[Start DATA EXTRACT]

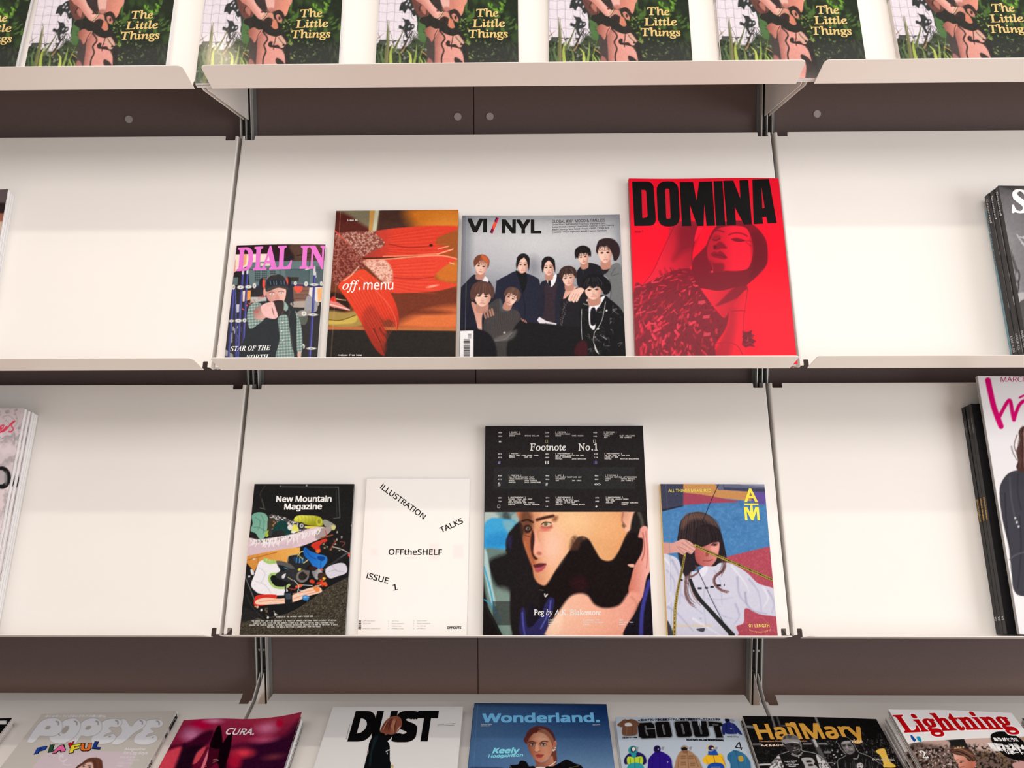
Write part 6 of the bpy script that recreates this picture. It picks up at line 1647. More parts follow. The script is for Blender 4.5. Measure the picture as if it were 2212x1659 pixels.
    for c, p0, p1, cap, col, up in (('P', (405, 602), (540, 572), 72, (34, 72, 164), (.5, -1)), ('L', (570, 578), (690, 562), 78, (44, 84, 60), (.32, -1)), ('Y', (800, 536), (880, 512), 60, (206, 26, 34), (.2, -1)), ('A', (622, 594), (785, 566), 82, (238, 110, 168), (.42, -1)), ('F', (824, 590), (945, 566), 88, (246, 224, 60), (.3, -1)), ('U', (958, 562), (1085, 558), 80, (238, 120, 48), (.15, -1)), ('L', (1098, 532), (1200, 542), 78, (30, 62, 150), (.42, -1))):
        a.text(c, p0, p1, cap, K, 'sans', 0.07, upv=up); a.text(c, (p0[0] + 5, p0[1] - 4), (p1[0] - 6, p1[1] - 4), cap * .93, col, 'sans', 0.035, upv=up)
    return a


magazine(S['pop'], art_bubble(), 0.0125, 1, 'grey magazine with pale bubble letters and a multicoloured word, bottom row far left', finish='satin', spine=(232, 231, 230), spine_side='R',
         spine_text=[('POPEYE', 0.985, 0.86, (24, 22, 24), 'sans', 0.06, 0.62), ('936', 0.83, 0.79, (24, 22, 24), 'sans', 0.03, 0.42), ('2025 APRIL MAGAZINE HOUSE', 0.75, 0.64, (60, 60, 60), 'sans', 0.0, 0.3), ('\u5c0f\u3055\u306a\u3053\u3060\u308f\u308a', 0.60, 0.42, (24, 22, 24), 'cjk', 0.02, 0.5)])


def art_crimson():
    a = Art(S['cura'], (340, 1520), 6.506, pitch=1.35, base=(150, 34, 66))
    L = a.line; P = a.poly; E = a.ell
    a.fill(lin(0, 200, (168, 44, 80), 0, 900, (96, 10, 40)))
    P([(1050, 620), (1400, 560), (1800, 500), (2020, 430), (1500, 2200), (700, 2200), (1150, 840), (1330, 720)], (48, 8, 38), soft=120); E(1700, 240, 300, 60, (180, 50, 76), soft=120, alpha=.8)
    E(620, 310, 130, 60, (196, 4, 66), soft=70); E(480, 450, 130, 90, (206, 130, 172), soft=120, alpha=.9); E(790, 260, 110, 34, (224, 140, 176), soft=50, alpha=.9); P([(150, 610), (420, 560), (640, 430), (780, 400), (760, 520), (640, 620), (420, 640), (200, 640)], (60, 6, 34), soft=50)
    P([(100, 720), (230, 640), (340, 620), (320, 740), (220, 1000), (0, 1000)], (214, 66, 86), soft=50); P([(330, 700), (420, 620), (650, 600), (600, 740), (500, 860), (440, 1100), (-100, 1900)], (30, 6, 24), soft=60); P([(500, 860), (560, 700), (680, 620), (640, 740), (560, 850)], (206, 72, 86), soft=30)
    E(1210, 700, 130, 62, (222, 56, 76), soft=90); E(1090, 820, 90, 110, (186, 20, 54), soft=80, alpha=.8); E(1540, 360, 140, 80, (228, 130, 170), soft=110, alpha=.9); E(1500, 525, 150, 44, (206, 92, 132), soft=70, alpha=.8); E(1725, 312, 46, 56, (200, 8, 56), soft=50); E(1640, 790, 130, 40, (120, 50, 62), soft=60, alpha=.8); E(1300, 260, 160, 40, (170, 44, 70), soft=80, alpha=.7)
    P([(780, 560), (890, 420), (920, 580), (960, 640), (1040, 600), (980, 800), (760, 2100), (260, 2100), (650, 900), (700, 720)], (24, 3, 14), soft=20)
    P([(300, 2100), (640, 860), (700, 700), (730, 640), (800, 620), (880, 640), (640, 2100)], (66, 8, 30), soft=14); P([(590, 1000), (640, 850), (705, 690), (720, 660), (700, 800), (660, 900)], (224, 120, 140), soft=10); L([(700, 640), (640, 740), (560, 850), (460, 890)], 10, (60, 4, 24)); P([(650, 1000), (640, 860), (680, 830), (690, 1000)], (226, 110, 130), tex=speck(14, .5, 2, 2, 8))
    P([(736, 610), (780, 480), (822, 380), (850, 335), (884, 324), (902, 390), (912, 480), (916, 620), (860, 650), (790, 640)], (14, 2, 8)); P([(905, 600), (960, 500), (1000, 450), (1044, 420), (1052, 470), (1030, 620), (990, 780), (930, 900), (700, 1700), (820, 1000), (866, 700)], (16, 2, 10))
    L([(790, 800), (830, 796), (852, 804)], 12, (206, 150, 140)); L([(780, 840), (820, 820)], 6, (170, 100, 100)); P([(700, 1000), (760, 900), (850, 850), (860, 1000)], (120, 14, 50), soft=20, alpha=.8)
    a.grain(6, 2, 8)
    a.text('CURA.', (948, 440), (1352, 444), 84, (246, 240, 244), 'sans', 0.012, upv=.05)
    return a


magazine(S['cura'], art_crimson(), 0.0100, 2, 'crimson magazine with blurred dark petals, its top right corner curling up', finish='lacquer', edge=(232, 200, 190), spine=(216, 160, 160), back=(90, 84, 60),
         bend=lambda u, v: 0.0007 + 0.0125 * np.clip((u - 0.55) / 0.45, 0, 1) ** 2 * (0.35 + 0.65 * v) + 0.0022 * np.sin(np.pi * np.clip(u, 0, 0.5) * 2) * v, under_labels=['second copy of the crimson magazine, lying under the curling one'], block_back=0.15)


def art_coat():
    a = Art(S['dust'], (670, 1510), 6.32, pitch=1.5, base=(228, 226, 226))
    L = a.line; P = a.poly
    K = (13, 12, 13)
    a.text('D', (515, 548), (832, 548), 352, K, 'sans', 0.045); a.text('U', (822, 550), (1118, 550), 354, K, 'sans', 0.045)
    a.text('S', (1112, 552), (1440, 551), 352, K, 'sans', 0.045); a.text('T', (1412, 546), (1706, 546), 352, K, 'sans', 0.045)
    a.texts[-1] = a.texts[-1]
    body = [(960, 452), (1015, 480), (1040, 550), (1082, 625), (1088, 700), (1090, 850), (1116, 880), (1098, 905), (1110, 1200), (1080, 1600), (1040, 2010), (600, 2010), (640, 1500), (700, 1100), (768, 800), (790, 720), (802, 620), (812, 590), (860, 500)]
    a.over(body, (12, 15, 18))
    a.over([(955, 450), (985, 370), (1040, 290), (1110, 245), (1180, 234), (1235, 262), (1256, 330), (1240, 390), (1200, 440), (1180, 462), (1110, 490), (1060, 480), (1030, 497), (1010, 470)], (140, 80, 62))
    a.over([(1180, 462), (1195, 410), (1232, 372), (1222, 404), (1192, 428), (1186, 455)], (222, 172, 160))
    R = random.Random(3)
    for k in range(16):
        x0, y0 = 1110 + k * 8 - 40, 250 + abs(k - 8) * 5; x1, y1 = 965 + k * 13, 440 + k * 3 + R.uniform(-8, 8)
        c = R.choice([(196, 132, 104), (96, 48, 40), (214, 152, 120), (112, 60, 48)])
        mx, my = (x0 + x1) / 2 - 14, (y0 + y1) / 2 - 16
        a.over([(x0, y0), (mx, my), (x1, y1), (mx + 8, my + 6)], c)
    a.over([(1030, 720), (1060, 695), (1088, 690), (1086, 702), (1056, 712), (1036, 730)], (190, 192, 196)); a.over([(1045, 740), (1056, 735), (1060, 752), (1050, 756)], (210, 210, 212)); a.over([(780, 715), (798, 700), (796, 742), (780, 744)], (150, 112, 104))
    a.over([(870, 540), (930, 500), (900, 600), (850, 720), (830, 900), (800, 900), (830, 700)], (22, 34, 38)); a.over([(1100, 905), (1130, 900), (1140, 930), (1120, 945)], (196, 176, 120))
    g = (60, 60, 62)
    a.text('A European Magazine about', (1740, 352), (1988, 338), 9, g, 'sans', 0.01); a.text('Fashion and its opposites', (1738, 372), (1966, 360), 9, g, 'sans', 0.01)
    a.text('ISSUE 27 - WINTER SPRING 2025', (497, 546), (548, 348), 9, g, 'sans', 0.01, upv=(-1, -.2))
    return a


magazine(S['dust'], art_coat(), 0.0098, 2, 'pale magazine, four giant black letters behind a bowed figure in a black coat', finish='satin', spine=(206, 204, 202), under_labels=['lower copy under the pale magazine with the bowed figure'])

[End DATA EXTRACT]

• _SHORT PROBLEM_: Leave out any pictures and return exactly the lines from the beginning of the data through the line with "24), 'cjk', 0.02, 0.5)])", inclusive.

• _THE RESPONSE_:
Write part 6 of the bpy script that recreates this picture. It picks up at line 1647. More parts follow. The script is for Blender 4.5. Measure the picture as if it were 2212x1659 pixels.
    for c, p0, p1, cap, col, up in (('P', (405, 602), (540, 572), 72, (34, 72, 164), (.5, -1)), ('L', (570, 578), (690, 562), 78, (44, 84, 60), (.32, -1)), ('Y', (800, 536), (880, 512), 60, (206, 26, 34), (.2, -1)), ('A', (622, 594), (785, 566), 82, (238, 110, 168), (.42, -1)), ('F', (824, 590), (945, 566), 88, (246, 224, 60), (.3, -1)), ('U', (958, 562), (1085, 558), 80, (238, 120, 48), (.15, -1)), ('L', (1098, 532), (1200, 542), 78, (30, 62, 150), (.42, -1))):
        a.text(c, p0, p1, cap, K, 'sans', 0.07, upv=up); a.text(c, (p0[0] + 5, p0[1] - 4), (p1[0] - 6, p1[1] - 4), cap * .93, col, 'sans', 0.035, upv=up)
    return a


magazine(S['pop'], art_bubble(), 0.0125, 1, 'grey magazine with pale bubble letters and a multicoloured word, bottom row far left', finish='satin', spine=(232, 231, 230), spine_side='R',
         spine_text=[('POPEYE', 0.985, 0.86, (24, 22, 24), 'sans', 0.06, 0.62), ('936', 0.83, 0.79, (24, 22, 24), 'sans', 0.03, 0.42), ('2025 APRIL MAGAZINE HOUSE', 0.75, 0.64, (60, 60, 60), 'sans', 0.0, 0.3), ('\u5c0f\u3055\u306a\u3053\u3060\u308f\u308a', 0.60, 0.42, (24, 22, 24), 'cjk', 0.02, 0.5)])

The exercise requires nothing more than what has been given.